Like those $450 Jo Malone candles. Who buys them? "You know who buys those?" Doskow said. "Realtors. They light them when they have an open house. Or they give them as a gift to someone whose home they sold."

To showcase the refinement of these products -- or perhaps to justify the cost -- the makers of luxury candles have created a theatrical retail experience that begins with the names. Whereas inexpensive candles tend to have prosaic, literal monikers like pine tree or vanilla, their luxury counterparts sound cosmopolitan (Abd el Kader, Monte Carlo) and have evocative descriptions, like this one for the $150 Forget Everything But Me candle from the olfactory branding firm 12.29: "an unbridled tenderness that slips through the fingers and vanishes in a scented breath."

And like jewels, these candles are displayed inside glass bell jars. To select one, you don't do a quick sniff and plop it in your cart, as if you were shopping at Big Lots.

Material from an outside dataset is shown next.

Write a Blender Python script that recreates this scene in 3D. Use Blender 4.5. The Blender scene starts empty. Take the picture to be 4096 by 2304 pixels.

Rather, you lift the domed jar and breathe the air trapped inside.

It is a ritual that calls to mind wine-tasting, and it is used at Le Labo and Diptyque, as well as Bergdorf Goodman in New York, where the home department is a cornucopia of luxury candles.

Julien Pruvost, managing director of Cire Trudon, said his company had created the ritual at its Paris shop.

"We invented that presentation for candles," he said. "Not only does it look nice, but it keeps dust off the sample."

At home, I did my best to continue the rituals. I felt confident that I knew how to light a candle. Yet several of the ones I bought to sample, including those from Diptyque, Cire Trudon and Carrière Frères, came with instruction booklets.

Considering the cost-to-burn-time ratio could be $1.50 an hour, according to my calculations, it seemed wise to read them before I began.

For best results, they all said with slight variations, I was to melt the surface wax all the way across on the first burn. In successive uses, it was important not to let the candle burn for more than two to three hours, to keep the wick cut short with a wick trimmer and to reposition stray wicks so they were standing upright.